## What you have to do
Reproduce each line of the material precisely.

## Records provided

⟨

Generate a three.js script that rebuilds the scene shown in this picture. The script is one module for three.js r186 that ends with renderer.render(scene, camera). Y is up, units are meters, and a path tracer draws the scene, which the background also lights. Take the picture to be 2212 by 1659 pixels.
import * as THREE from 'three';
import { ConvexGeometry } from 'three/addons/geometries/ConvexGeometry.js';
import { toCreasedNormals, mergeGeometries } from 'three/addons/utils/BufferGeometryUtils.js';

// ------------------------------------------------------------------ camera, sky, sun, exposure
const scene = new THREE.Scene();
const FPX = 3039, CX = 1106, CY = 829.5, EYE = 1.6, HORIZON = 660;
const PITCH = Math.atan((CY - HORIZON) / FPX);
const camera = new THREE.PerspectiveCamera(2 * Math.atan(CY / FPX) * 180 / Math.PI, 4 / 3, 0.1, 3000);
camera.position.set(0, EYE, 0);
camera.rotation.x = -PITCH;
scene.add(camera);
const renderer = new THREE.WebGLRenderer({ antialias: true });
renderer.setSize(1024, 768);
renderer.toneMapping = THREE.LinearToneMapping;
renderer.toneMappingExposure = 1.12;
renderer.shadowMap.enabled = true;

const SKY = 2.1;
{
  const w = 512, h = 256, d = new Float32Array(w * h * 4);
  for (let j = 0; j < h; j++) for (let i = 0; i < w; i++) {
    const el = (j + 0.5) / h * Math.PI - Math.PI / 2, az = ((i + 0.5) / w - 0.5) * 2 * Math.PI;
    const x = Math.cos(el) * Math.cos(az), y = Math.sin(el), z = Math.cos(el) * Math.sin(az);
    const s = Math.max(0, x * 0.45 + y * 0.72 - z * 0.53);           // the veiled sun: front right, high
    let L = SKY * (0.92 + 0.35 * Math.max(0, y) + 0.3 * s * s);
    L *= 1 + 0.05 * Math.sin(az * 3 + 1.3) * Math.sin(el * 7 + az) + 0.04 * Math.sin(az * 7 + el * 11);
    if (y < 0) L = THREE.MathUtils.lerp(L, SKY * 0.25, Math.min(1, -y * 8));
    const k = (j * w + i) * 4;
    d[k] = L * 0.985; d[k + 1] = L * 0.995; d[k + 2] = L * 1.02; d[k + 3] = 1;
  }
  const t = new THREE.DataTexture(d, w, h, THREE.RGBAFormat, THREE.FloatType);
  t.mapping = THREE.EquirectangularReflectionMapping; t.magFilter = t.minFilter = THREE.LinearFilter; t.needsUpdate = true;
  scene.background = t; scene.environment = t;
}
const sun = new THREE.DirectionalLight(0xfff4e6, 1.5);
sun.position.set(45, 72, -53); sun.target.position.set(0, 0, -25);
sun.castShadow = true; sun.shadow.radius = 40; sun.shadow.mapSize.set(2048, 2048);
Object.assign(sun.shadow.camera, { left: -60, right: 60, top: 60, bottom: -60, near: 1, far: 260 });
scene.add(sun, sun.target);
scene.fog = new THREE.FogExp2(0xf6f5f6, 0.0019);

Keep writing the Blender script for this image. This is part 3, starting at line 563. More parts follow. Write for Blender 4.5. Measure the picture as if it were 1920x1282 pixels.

⟩

## Completed exercise
Generate a three.js script that rebuilds the scene shown in this picture. The script is one module for three.js r186 that ends with renderer.render(scene, camera). Y is up, units are meters, and a path tracer draws the scene, which the background also lights. Take the picture to be 2212 by 1659 pixels.
import * as THREE from 'three';
import { ConvexGeometry } from 'three/addons/geometries/ConvexGeometry.js';
import { toCreasedNormals, mergeGeometries } from 'three/addons/utils/BufferGeometryUtils.js';

// ------------------------------------------------------------------ camera, sky, sun, exposure
const scene = new THREE.Scene();
const FPX = 3039, CX = 1106, CY = 829.5, EYE = 1.6, HORIZON = 660;
const PITCH = Math.atan((CY - HORIZON) / FPX);
const camera = new THREE.PerspectiveCamera(2 * Math.atan(CY / FPX) * 180 / Math.PI, 4 / 3, 0.1, 3000);
camera.position.set(0, EYE, 0);
camera.rotation.x = -PITCH;
scene.add(camera);
const renderer = new THREE.WebGLRenderer({ antialias: true });
renderer.setSize(1024, 768);
renderer.toneMapping = THREE.LinearToneMapping;
renderer.toneMappingExposure = 1.12;
renderer.shadowMap.enabled = true;

const SKY = 2.1;
{
  const w = 512, h = 256, d = new Float32Array(w * h * 4);
  for (let j = 0; j < h; j++) for (let i = 0; i < w; i++) {
    const el = (j + 0.5) / h * Math.PI - Math.PI / 2, az = ((i + 0.5) / w - 0.5) * 2 * Math.PI;
    const x = Math.cos(el) * Math.cos(az), y = Math.sin(el), z = Math.cos(el) * Math.sin(az);
    const s = Math.max(0, x * 0.45 + y * 0.72 - z * 0.53);           // the veiled sun: front right, high
    let L = SKY * (0.92 + 0.35 * Math.max(0, y) + 0.3 * s * s);
    L *= 1 + 0.05 * Math.sin(az * 3 + 1.3) * Math.sin(el * 7 + az) + 0.04 * Math.sin(az * 7 + el * 11);
    if (y < 0) L = THREE.MathUtils.lerp(L, SKY * 0.25, Math.min(1, -y * 8));
    const k = (j * w + i) * 4;
    d[k] = L * 0.985; d[k + 1] = L * 0.995; d[k + 2] = L * 1.02; d[k + 3] = 1;
  }
  const t = new THREE.DataTexture(d, w, h, THREE.RGBAFormat, THREE.FloatType);
  t.mapping = THREE.EquirectangularReflectionMapping; t.magFilter = t.minFilter = THREE.LinearFilter; t.needsUpdate = true;
  scene.background = t; scene.environment = t;
}
const sun = new THREE.DirectionalLight(0xfff4e6, 1.5);
sun.position.set(45, 72, -53); sun.target.position.set(0, 0, -25);
sun.castShadow = true; sun.shadow.radius = 40; sun.shadow.mapSize.set(2048, 2048);
Object.assign(sun.shadow.camera, { left: -60, right: 60, top: 60, bottom: -60, near: 1, far: 260 });
scene.add(sun, sun.target);
scene.fog = new THREE.FogExp2(0xf6f5f6, 0.0019);

Keep writing the Blender script for this image. This is part 3, starting at line 563. More parts follow. Write for Blender 4.5. Measure the picture as if it were 1920x1282 pixels.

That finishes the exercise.